I'll post this rather than sending a private email, as it is a fairly common event - there seems to be a lot of Lionel stuff in attics. My cleaning gal mentioned she had inherited her Grandfather's trains and she's promised to bring the photos to show me so I can help her identify them.

A few years ago I had exactly the same thing happen to me. A neighbor was visiting one Xmas, saw my train pics on the walls, and asked me to help dispose of her father's trains. It turned out to be a few complete train sets from the late 1930s (metal!) plus some accessories.

There is a 'price guide' published by Greenberg:
http://www.amazon.com/Greenbergs-Guide-Lionel-Trains-Pocket/dp/0897785274.
Greenberg is now part of Kalmbach (MR, GR mags, etc.) and runs a bunch of shows around the country, aimed at train collectors and modellers, where you'll probably find a couple of those dealers I mentioned. http://www.trainshow.org/.

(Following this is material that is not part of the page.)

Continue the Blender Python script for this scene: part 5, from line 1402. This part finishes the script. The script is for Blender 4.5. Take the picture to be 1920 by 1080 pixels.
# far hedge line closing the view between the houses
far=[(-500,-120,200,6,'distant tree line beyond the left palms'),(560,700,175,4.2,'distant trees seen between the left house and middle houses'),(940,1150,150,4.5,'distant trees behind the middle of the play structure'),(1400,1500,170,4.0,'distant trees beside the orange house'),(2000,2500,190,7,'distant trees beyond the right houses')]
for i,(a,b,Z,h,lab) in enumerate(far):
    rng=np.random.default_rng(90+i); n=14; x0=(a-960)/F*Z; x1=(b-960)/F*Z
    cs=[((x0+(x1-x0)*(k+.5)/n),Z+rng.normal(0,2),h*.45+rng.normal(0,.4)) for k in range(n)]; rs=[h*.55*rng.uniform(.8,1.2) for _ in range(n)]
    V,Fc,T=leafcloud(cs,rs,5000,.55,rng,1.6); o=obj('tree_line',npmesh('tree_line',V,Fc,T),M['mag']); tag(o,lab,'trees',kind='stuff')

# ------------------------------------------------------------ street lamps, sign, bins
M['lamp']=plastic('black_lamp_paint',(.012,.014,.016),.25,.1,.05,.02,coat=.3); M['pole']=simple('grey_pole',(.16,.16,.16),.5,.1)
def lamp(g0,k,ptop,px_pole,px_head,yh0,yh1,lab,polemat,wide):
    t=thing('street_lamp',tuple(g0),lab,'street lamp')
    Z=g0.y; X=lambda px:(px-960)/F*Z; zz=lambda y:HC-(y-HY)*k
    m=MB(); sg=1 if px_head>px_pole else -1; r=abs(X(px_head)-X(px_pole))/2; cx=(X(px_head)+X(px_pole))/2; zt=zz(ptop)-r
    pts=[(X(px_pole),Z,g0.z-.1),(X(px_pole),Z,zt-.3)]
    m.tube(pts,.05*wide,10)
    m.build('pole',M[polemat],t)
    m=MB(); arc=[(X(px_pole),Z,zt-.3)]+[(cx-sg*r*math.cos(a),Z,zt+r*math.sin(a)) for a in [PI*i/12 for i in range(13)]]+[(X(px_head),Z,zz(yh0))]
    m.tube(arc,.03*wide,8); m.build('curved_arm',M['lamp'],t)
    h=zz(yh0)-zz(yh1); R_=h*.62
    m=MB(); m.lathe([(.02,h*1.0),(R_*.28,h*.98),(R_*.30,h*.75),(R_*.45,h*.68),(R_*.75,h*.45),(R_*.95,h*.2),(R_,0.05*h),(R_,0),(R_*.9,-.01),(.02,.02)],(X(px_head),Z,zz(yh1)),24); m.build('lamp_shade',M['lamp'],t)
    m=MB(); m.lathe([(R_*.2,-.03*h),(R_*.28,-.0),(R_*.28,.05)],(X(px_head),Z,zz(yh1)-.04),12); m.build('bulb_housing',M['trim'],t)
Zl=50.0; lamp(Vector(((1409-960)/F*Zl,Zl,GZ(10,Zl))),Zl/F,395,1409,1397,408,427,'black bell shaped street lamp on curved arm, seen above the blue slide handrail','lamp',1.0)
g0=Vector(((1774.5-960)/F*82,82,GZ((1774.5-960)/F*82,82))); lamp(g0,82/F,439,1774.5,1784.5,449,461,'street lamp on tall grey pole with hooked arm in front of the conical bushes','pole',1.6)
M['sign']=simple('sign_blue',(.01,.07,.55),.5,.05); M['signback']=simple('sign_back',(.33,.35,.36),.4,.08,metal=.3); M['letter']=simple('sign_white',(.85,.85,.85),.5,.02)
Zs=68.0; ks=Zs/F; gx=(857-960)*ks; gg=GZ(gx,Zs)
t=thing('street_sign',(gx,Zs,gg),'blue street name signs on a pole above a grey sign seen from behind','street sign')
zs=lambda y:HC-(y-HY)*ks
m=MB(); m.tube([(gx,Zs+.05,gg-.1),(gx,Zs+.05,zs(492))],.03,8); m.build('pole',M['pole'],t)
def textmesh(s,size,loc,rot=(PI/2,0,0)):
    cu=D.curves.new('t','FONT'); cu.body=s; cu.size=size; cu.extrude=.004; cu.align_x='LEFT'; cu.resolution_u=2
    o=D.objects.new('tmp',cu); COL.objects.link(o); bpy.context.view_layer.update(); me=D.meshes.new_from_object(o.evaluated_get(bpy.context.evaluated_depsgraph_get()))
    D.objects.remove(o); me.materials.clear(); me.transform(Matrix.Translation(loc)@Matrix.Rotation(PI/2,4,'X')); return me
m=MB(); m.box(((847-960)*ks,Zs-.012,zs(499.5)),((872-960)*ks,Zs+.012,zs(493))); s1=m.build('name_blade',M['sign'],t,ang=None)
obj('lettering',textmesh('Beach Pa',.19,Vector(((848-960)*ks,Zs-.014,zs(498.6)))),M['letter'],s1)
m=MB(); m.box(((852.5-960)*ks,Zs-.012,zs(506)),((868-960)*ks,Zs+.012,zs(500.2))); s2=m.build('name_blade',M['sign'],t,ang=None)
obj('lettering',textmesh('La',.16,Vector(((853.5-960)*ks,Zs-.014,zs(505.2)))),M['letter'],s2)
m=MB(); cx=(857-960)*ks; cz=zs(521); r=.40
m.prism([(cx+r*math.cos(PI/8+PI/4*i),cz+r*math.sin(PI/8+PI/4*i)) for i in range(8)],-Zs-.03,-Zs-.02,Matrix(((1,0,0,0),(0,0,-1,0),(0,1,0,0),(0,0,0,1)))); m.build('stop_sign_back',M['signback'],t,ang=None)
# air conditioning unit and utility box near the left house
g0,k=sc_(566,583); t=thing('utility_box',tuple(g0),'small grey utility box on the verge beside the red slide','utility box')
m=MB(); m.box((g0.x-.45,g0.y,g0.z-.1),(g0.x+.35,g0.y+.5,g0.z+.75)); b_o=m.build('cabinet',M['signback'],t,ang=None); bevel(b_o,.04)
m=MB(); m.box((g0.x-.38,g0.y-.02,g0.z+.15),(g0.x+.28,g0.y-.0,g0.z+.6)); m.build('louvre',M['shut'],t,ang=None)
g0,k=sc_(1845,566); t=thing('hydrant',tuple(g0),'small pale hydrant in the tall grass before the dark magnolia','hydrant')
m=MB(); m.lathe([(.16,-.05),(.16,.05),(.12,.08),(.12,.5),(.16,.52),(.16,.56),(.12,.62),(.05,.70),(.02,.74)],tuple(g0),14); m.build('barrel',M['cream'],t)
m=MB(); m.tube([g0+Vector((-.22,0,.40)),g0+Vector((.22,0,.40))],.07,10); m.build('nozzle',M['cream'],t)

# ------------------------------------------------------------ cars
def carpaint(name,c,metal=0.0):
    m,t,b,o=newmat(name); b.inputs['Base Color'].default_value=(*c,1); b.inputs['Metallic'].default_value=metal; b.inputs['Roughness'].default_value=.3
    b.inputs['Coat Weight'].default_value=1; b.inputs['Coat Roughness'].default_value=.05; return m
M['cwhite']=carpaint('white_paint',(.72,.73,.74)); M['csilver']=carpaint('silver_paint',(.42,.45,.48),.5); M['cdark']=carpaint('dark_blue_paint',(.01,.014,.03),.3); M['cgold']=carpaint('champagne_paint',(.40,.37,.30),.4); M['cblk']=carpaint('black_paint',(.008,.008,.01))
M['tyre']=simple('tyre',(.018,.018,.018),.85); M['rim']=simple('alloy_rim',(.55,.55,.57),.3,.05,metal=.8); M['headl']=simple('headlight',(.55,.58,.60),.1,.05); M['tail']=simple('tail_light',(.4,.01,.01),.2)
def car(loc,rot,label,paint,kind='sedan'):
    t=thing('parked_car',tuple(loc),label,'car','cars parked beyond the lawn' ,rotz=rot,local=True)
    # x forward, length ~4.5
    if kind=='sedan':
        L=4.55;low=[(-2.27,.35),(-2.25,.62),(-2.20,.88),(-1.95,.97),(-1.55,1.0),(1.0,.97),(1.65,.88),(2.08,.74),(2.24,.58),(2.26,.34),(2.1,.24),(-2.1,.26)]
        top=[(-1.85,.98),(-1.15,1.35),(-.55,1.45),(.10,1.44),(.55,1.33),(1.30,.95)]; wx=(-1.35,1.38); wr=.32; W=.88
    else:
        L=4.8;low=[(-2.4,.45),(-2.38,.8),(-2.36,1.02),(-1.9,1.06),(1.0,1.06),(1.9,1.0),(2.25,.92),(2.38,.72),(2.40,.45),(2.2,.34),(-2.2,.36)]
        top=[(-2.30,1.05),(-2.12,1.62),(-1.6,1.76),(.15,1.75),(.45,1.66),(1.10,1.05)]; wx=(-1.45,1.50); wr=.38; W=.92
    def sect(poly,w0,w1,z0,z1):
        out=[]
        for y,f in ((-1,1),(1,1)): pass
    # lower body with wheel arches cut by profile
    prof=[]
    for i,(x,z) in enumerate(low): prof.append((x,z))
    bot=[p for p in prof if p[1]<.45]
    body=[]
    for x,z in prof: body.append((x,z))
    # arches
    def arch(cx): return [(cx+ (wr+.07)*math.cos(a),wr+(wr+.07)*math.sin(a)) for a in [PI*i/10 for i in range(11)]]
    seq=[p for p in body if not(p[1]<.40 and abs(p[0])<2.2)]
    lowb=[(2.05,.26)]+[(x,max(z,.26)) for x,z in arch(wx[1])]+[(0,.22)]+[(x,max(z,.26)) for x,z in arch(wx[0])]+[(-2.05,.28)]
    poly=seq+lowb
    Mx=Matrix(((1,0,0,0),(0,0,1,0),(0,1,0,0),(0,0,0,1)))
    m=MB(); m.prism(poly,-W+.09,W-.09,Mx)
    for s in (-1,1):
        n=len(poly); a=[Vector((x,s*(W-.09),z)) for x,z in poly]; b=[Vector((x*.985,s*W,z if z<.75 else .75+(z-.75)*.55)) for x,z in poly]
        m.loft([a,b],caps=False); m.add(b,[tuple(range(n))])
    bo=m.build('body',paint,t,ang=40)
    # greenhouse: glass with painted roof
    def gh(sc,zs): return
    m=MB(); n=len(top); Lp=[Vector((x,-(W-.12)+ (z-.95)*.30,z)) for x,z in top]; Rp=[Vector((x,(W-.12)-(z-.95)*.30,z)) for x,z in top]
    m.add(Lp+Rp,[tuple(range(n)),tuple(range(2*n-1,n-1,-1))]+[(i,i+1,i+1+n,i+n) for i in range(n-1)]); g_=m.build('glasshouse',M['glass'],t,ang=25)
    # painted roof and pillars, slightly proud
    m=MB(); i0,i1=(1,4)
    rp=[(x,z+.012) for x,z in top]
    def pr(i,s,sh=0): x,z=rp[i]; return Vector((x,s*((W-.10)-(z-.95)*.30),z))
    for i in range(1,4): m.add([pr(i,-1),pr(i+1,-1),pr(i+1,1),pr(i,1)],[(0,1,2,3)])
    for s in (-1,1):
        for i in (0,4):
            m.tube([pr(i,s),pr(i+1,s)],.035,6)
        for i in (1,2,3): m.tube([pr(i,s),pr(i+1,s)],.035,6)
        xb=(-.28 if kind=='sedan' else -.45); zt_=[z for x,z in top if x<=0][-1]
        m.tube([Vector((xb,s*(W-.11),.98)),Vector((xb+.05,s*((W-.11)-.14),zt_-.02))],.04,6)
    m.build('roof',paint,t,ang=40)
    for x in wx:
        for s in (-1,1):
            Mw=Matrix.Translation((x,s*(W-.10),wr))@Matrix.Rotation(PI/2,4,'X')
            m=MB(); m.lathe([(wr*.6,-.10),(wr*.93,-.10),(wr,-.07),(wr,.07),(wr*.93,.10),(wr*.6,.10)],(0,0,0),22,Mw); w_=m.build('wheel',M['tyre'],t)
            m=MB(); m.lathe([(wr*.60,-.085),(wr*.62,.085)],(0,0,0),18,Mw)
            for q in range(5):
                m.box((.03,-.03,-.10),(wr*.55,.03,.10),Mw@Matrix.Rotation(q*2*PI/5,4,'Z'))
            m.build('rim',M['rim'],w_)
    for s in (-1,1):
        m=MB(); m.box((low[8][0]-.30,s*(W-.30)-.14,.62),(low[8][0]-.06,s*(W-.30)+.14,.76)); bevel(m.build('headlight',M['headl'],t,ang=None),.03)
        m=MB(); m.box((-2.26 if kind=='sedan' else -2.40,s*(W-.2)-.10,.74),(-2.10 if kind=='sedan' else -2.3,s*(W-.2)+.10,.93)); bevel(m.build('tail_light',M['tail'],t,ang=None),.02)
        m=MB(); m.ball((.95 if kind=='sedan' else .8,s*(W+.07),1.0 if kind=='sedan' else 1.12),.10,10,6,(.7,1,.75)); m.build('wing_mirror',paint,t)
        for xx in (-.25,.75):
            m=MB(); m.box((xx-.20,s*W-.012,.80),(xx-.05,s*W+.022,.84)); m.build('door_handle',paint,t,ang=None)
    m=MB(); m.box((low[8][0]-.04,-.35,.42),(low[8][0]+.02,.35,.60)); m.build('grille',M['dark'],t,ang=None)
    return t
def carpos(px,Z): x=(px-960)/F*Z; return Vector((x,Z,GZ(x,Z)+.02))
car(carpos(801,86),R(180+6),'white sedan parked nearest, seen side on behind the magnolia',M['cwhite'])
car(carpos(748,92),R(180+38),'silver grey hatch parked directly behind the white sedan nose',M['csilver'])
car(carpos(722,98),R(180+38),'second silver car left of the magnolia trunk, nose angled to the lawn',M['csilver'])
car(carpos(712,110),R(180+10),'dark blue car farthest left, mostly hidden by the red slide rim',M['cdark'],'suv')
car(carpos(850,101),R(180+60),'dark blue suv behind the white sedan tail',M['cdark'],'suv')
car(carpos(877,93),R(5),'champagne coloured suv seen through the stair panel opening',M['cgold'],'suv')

I happened to remember visiting a train show where there were dealers with "old trains bought" signs, much like the Greenberg shows. I photographed the collection [after taking it home and playing trains in my basement for a few weeks! It was quite educational making the locos work again.] I got a copy of the Price Guide, and discovered the whole lot was priced at $2000-3000 (incl $750 for a Hells Gate Bridge in silver.) The neighbor and I decided she would hold back a crane and I would get the Flying Yankee streamliner, and I went off to the show to spread the word that we'd sell the lot for $1,000. (My neighbor was amazed at the valuation.)

When I got back that evening I had two collectors on the doorstep flashing money rolls. :confused: The first one got the lot, much to the annoyance of the second!



And the Flying Yankee? It was missing one truck/articulated joint, but I managed to buy one from Madison Hardware (now defunct) for $57. As I ran 2-rail stuff, I took the wheels off and installed finescale insulated wheels, plus a chassis from a Lima 0-4-0 in the power car. New bulbs in the joint/trucks, and we had a winner. It looked great zooming around my layout. Now it is retired to the shelf above my desk.

Finally, let me add that we have a local auction house near Philly, Maurer, that seems to sell the collections of all the TCA (Train Collectors Association, who are centered around PA.)